In Winter of 2020 LS wrote me that he purchased a nineteen by fifteen-and-a-half inch painting. A note on the back said, “Attributed to Kyffin Williams 1918-2006, British.” LS found it for $40 in a junk shop in upstate New York. He sent me photos at the time and asked if I thought Williams, the great national artist of Wales, painted it. Lately, a US Auction House sold a Williams seascape estimated between $13K and $20K. Sotheby’s sold a street scene for $50K.
One can do the research I undertook with ANY painting that might originate from a fine artist.
Research the Artist’s Background
Art historians regard Williams as the defining presence in 20th century Welsh art, so it’s sad that the back says British and not WELSH. Our first clue that the painting is not original. Anyone with any contact with Williams’s oeuvre would write WELSH. Although he taught in England for thirty years as a painting master, he retired at Pwllfanogl, Llanfairpwll, on the Isle of Anglesey, near the Menai Straits overlooking Snowdonia, close to his birthplace.
He became a professional artist late in life. In the British Army he suffered from an epileptic fit and they told him he should continue painting instead.
Later, after he won the Winston Churchill Fellowship, he traveled to Patagonia to paint the Welsh settlement of Y Wladfa. He was awarded the OBE, then knighted in 1999.
The National Library of Wales in Aberystwyth holds a major selection of his works. He wrote: (no other country) “touches the mood…of melancholy that is in most Welshmen, a melancholy derived from the dark hills, the heavy clouds, and the enveloping sea mist.” This also gives a clue: HOW the artist reflected on what painted tells us that he loved the ominous greys of that Welsh sky. He admired the working class grit and industrialism of the place. We find another clue in the WAY an artist signs: this egalitarian artist signed with his initials throughout his career. Williams died a wealthy man and gave much to art charitable causes in Wales.
He knew the Welsh landscape so well that when he painted a mountain, he knew what sat on the other side. He didn’t consider painting about making images, his creative process involved sympathy.

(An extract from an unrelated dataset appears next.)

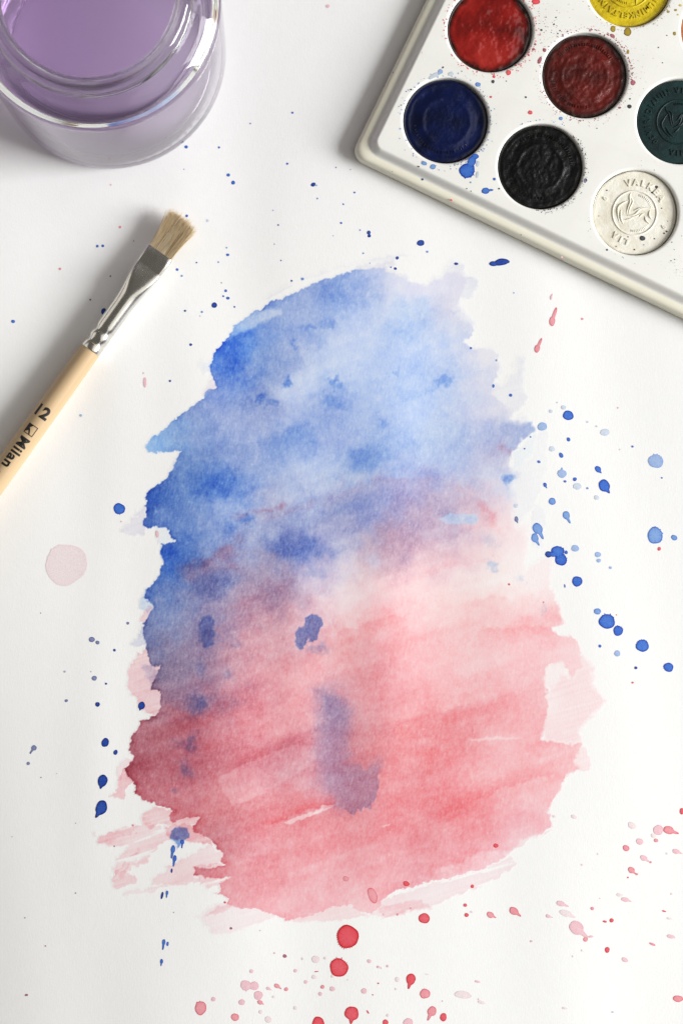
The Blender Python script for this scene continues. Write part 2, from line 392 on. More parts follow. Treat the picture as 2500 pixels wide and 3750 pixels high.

To him, to communicate, one must understand and feel the image. He said obsession was a greater asset than talent and he became prolific with a palette knife in all weather. Another clue: a palette knife gives a painting broad thick area of paint.
LS’s painting contains some hallmarks. It depicts a Welsh industrial scene, certain colors of the grey cold climate, the hard edge of stone, and a palette knife technique. And indeed, signed KW.
How to authenticate this painting?
Williams sold through galleries; museums collected his works. I researched the galleries. I tried Oriel Ynysmon, in Williams’s town of Llangefni, and emailed a photo. They told me to get in touch with the Rogers Jones Auction House in Wales. A number of galleries once sold his paintings. Three were particularly prominent, the Tegfryn Gallery in Menai Bridge (since 1968), the Thackeray Gallery in London (since 1975), and the Albany Gallery in Cardiff (since 1975). Mary Yapp, the owner of the Albany, acted as his agent. Oriel Plas Glyn y Weddw in Llanbedrog sold. But these galleries no longer sell regularly, and most colleagues are now gone. His work remains in many galleries throughout Britain and overseas. The majority of the thousands of pictures he painted during his lifetime reside in private collections. Galleries or Auction Houses are the way to go because museums usually can’t offer opinions.
The National Library of Wales in Aberystwyth held a retrospective to honor the centenary of his birth (1918) in 2018. So I emailed a photo to the director, Lona Mason. I also contacted David Wynn Meredith, chair of the Sir Kyffin Williams Trust. These experts got me close to answering questions of authenticity. Everyone said to write directly to BEN ROGERS JONES, Auctioneer, Rogers Jones & Co, Cardiff, Wales. Go to the country of origin and FIND the expert who SELLS.
Ben was kind enough to look at LS’s painting, the “greener” painting above; Ben sent me back a painting he sold, the GREYER one. Ben deemed PS’s a copy, but to make sure we needed to send him the painting.
I contrast the two paintings in the photos: LS’s lacks the GRIT of the other painting. LS’s lacks the DEPTH. LS’s lacks the subtle gradation of hue and value, depth of color. Williams painted to evoke emotion, LS’s painting lacks emotion!
If you think you have an original painting, see if you can find the SAME IMAGE in a museum or sold at auction. If you do, you are 80 percent of the way to certainty that you have a COPY. But not always, as artists DO make oil studies!